One has to know one's risk and reward profile and invest accordingly.

That is why it is better to go through the mutual fund route.

Many mutual funds may be performing badly in the present scenario, but it is not true of all mutual funds.

There are several who are doing well and giving good returns even in this scenario.
A quick glance at the financial pages shows that there are approximately 57,483 mutual funds to choose from, run by fund managers with varying levels of competence. In what way is this better than choosing from an even larger list of individual company stocks? Also, unless a mutual fund is able to short stocks, I do not understand how it can give positive returns in a bear market; it's not a hedge fund, after all.

The more and more I think about the whole investing thing, I can't help but come to these conclusions:
  1. Investing your money is not a way to become rich. Your aim should be two-fold: a) ensure that you don't lose your principal and b) beat inflation. A regular saving habit [putting your money in rock solid investments (and no, I don't mean mutual funds or stocks)], coupled with the under-appreciated magic of compound interest, will take you a long way.

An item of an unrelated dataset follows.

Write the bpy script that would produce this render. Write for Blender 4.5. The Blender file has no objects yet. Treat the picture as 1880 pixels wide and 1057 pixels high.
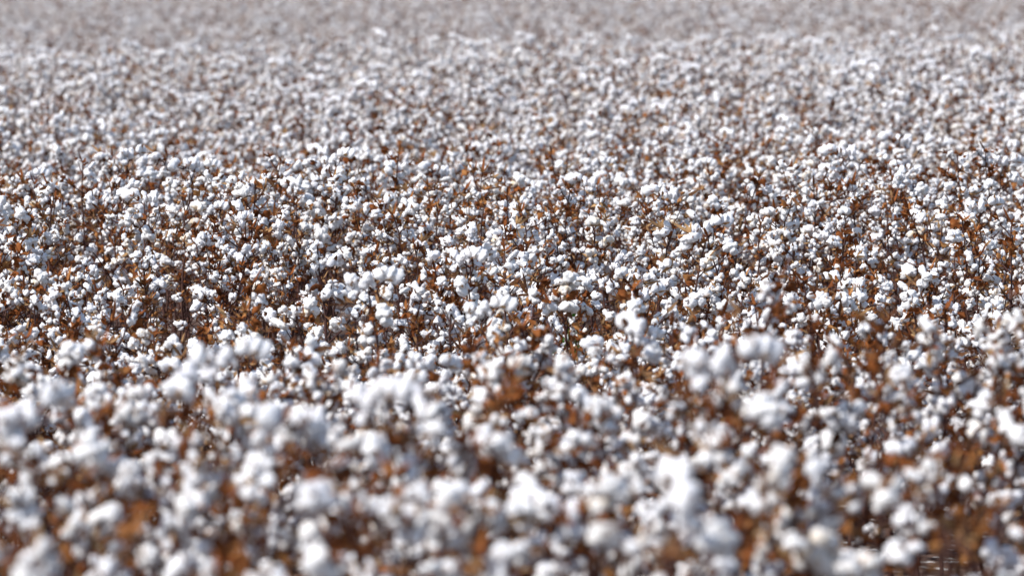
import bpy, bmesh, math, random
import numpy as np
from mathutils import Vector, Matrix, noise
random.seed(11); np.random.seed(7)
sc = bpy.context.scene
sc.view_settings.view_transform='Standard'; sc.view_settings.look='None'; sc.view_settings.exposure=0

# ---------------------------------------------------------------- materials
def mat(name):
    m=bpy.data.materials.new(name); m.use_nodes=True
    nt=m.node_tree; nt.nodes.clear()
    out=nt.nodes.new('ShaderNodeOutputMaterial')
    return m,nt,out
def ramp(nt,stops):
    r=nt.nodes.new('ShaderNodeValToRGB'); e=r.color_ramp.elements
    while len(e)<len(stops): e.new(0.5)
    for i,(p,c) in enumerate(stops):
        e[i].position=p; e[i].color=(*c,1)
    return r
def thin_mat(name,stops,scale,transl,island=True):
    m,nt,out=mat(name)
    tc=nt.nodes.new('ShaderNodeTexCoord')
    n=nt.nodes.new('ShaderNodeTexNoise'); n.inputs['Scale'].default_value=scale; n.inputs['Detail'].default_value=3
    nt.links.new(tc.outputs['Object'],n.inputs['Vector'])
    g=nt.nodes.new('ShaderNodeNewGeometry'); oi=nt.nodes.new('ShaderNodeObjectInfo')
    a=nt.nodes.new('ShaderNodeMath'); a.operation='MULTIPLY_ADD'; a.inputs[1].default_value=0.45
    nt.links.new(g.outputs['Random Per Island'],a.inputs[0])
    b=nt.nodes.new('ShaderNodeMath'); b.operation='MULTIPLY_ADD'; b.inputs[1].default_value=0.2
    nt.links.new(oi.outputs['Random'],b.inputs[0])
    c=nt.nodes.new('ShaderNodeMath'); c.operation='MULTIPLY'; c.inputs[1].default_value=0.5
    nt.links.new(n.outputs['Fac'],c.inputs[0]); nt.links.new(c.outputs[0],b.inputs[2]); nt.links.new(b.outputs[0],a.inputs[2])
    r=ramp(nt,stops); nt.links.new(a.outputs[0],r.inputs['Fac'])
    d=nt.nodes.new('ShaderNodeBsdfDiffuse'); t=nt.nodes.new('ShaderNodeBsdfTranslucent'); mx=nt.nodes.new('ShaderNodeMixShader')
    nt.links.new(r.outputs['Color'],d.inputs['Color']); nt.links.new(r.outputs['Color'],t.inputs['Color'])
    mx.inputs[0].default_value=transl
    nt.links.new(d.outputs[0],mx.inputs[1]); nt.links.new(t.outputs[0],mx.inputs[2]); nt.links.new(mx.outputs[0],out.inputs['Surface'])
    if name=='cotton_lint':
        n2=nt.nodes.new('ShaderNodeTexNoise'); n2.inputs['Scale'].default_value=180; n2.inputs['Detail'].default_value=4
        nt.links.new(tc.outputs['Object'],n2.inputs['Vector'])
        bp=nt.nodes.new('ShaderNodeBump'); bp.inputs['Strength'].default_value=0.5; bp.inputs['Distance'].default_value=0.003
        nt.links.new(n2.outputs['Fac'],bp.inputs['Height']); nt.links.new(bp.outputs[0],d.inputs['Normal'])
    return m
M_cot=thin_mat('cotton_lint',[(0.15,(0.85,0.84,0.88)),(0.5,(0.91,0.91,0.93)),(0.80,(0.89,0.87,0.85)),(0.97,(0.85,0.68,0.46))],40,0.13)
M_leaf=thin_mat('dry_leaf',[(0.1,(0.045,0.019,0.013)),(0.4,(0.145,0.050,0.021)),(0.65,(0.30,0.100,0.032)),(1.0,(0.62,0.35,0.14))],30,0.3)
M_burr=thin_mat('boll_husk',[(0.1,(0.04,0.02,0.016)),(0.5,(0.17,0.080,0.042)),(1.0,(0.58,0.37,0.18))],50,0.18)
M_stem=thin_mat('dry_stem',[(0.1,(0.035,0.019,0.019)),(0.6,(0.085,0.045,0.04)),(1.0,(0.19,0.11,0.085))],20,0.0)
M_weed=thin_mat('green_leaf',[(0.1,(0.02,0.06,0.012)),(1.0,(0.07,0.20,0.025))],20,0.3)
M_tree=thin_mat('far_foliage',[(0.1,(0.045,0.035,0.02)),(1.0,(0.14,0.085,0.05))],0.5,0.2)

# ---------------------------------------------------------------- mesh accumulator
class Acc:
    def __init__(s): s.v=[];s.f=[];s.m=[];s.sm=[];s.n=0
    def add(s,vs,fs,mi,smooth=True):
        o=s.n; s.v.extend([tuple(v) for v in vs]); s.n+=len(vs)
        for f in fs: s.f.append(tuple(i+o for i in f)); s.m.append(mi); s.sm.append(smooth)
    def obj(s,name,mats):
        me=bpy.data.meshes.new(name); me.from_pydata(s.v,[],s.f)
        for m in mats: me.materials.append(m)
        me.polygons.foreach_set('material_index',s.m); me.polygons.foreach_set('use_smooth',s.sm); me.update()
        return bpy.data.objects.new(name,me)

def ico(sub):
    bm=bmesh.new(); bmesh.ops.create_icosphere(bm,subdivisions=sub,radius=1)
    v=np.array([x.co[:] for x in bm.verts]); f=[tuple(y.index for y in x.verts) for x in bm.faces]; bm.free(); return v,f
ICO,ICOF=ico(4)
def boll_template():
    k=random.choice([2,3,4,4,5])
    r=np.full(len(ICO),0.010)
    for i in range(k):
        a=2*math.pi*i/k+random.uniform(-.4,.4); rad=random.uniform(.018,.032); z=random.uniform(-.019,.014)
        c=np.array([rad*math.cos(a),rad*math.sin(a),z]); Ri=random.uniform(.012,.023)
        nc=ICO@c; disc=Ri*Ri-c@c+nc*nc
        rr=np.where((disc>0)&(nc>0),nc+np.sqrt(np.maximum(disc,0)),0); r=np.maximum(r,rr)
    c=np.array([random.uniform(-.004,.004),random.uniform(-.004,.004),.008]); Ri=.020
    nc=ICO@c; r=np.maximum(r,nc+np.sqrt(Ri*Ri-c@c+nc*nc))
    off=Vector((random.uniform(0,50),0,0))
    nz=np.array([noise.noise(Vector(v)*3+off)*.22+noise.noise(Vector(v)*8+off)*.19 for v in ICO])
    r=r*(1+nz)
    V=ICO*r[:,None]; V[:,2]*=random.uniform(.85,1.5)
    return V
BOLLS=[boll_template() for _ in range(22)]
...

  2. Earn your money by the sweat of your brow, not by clever, get-rich-quick schemes.
If you feel that this advice does not hold good, and inflation is still going to screw you over, blame the government for its deficit financing policies and printing presses (I know, this is not a solution; but hey, there's always Kaun Banega Crorepati).

Monday, March 09, 2009

Quote of the day

Dude, feed him some moon pies and oxycontin and call him Mini-Me. As bread'n'circuses go, it couldn't be beat.
-- Reddit comment about Republican wunderkind Jonathan Krohn.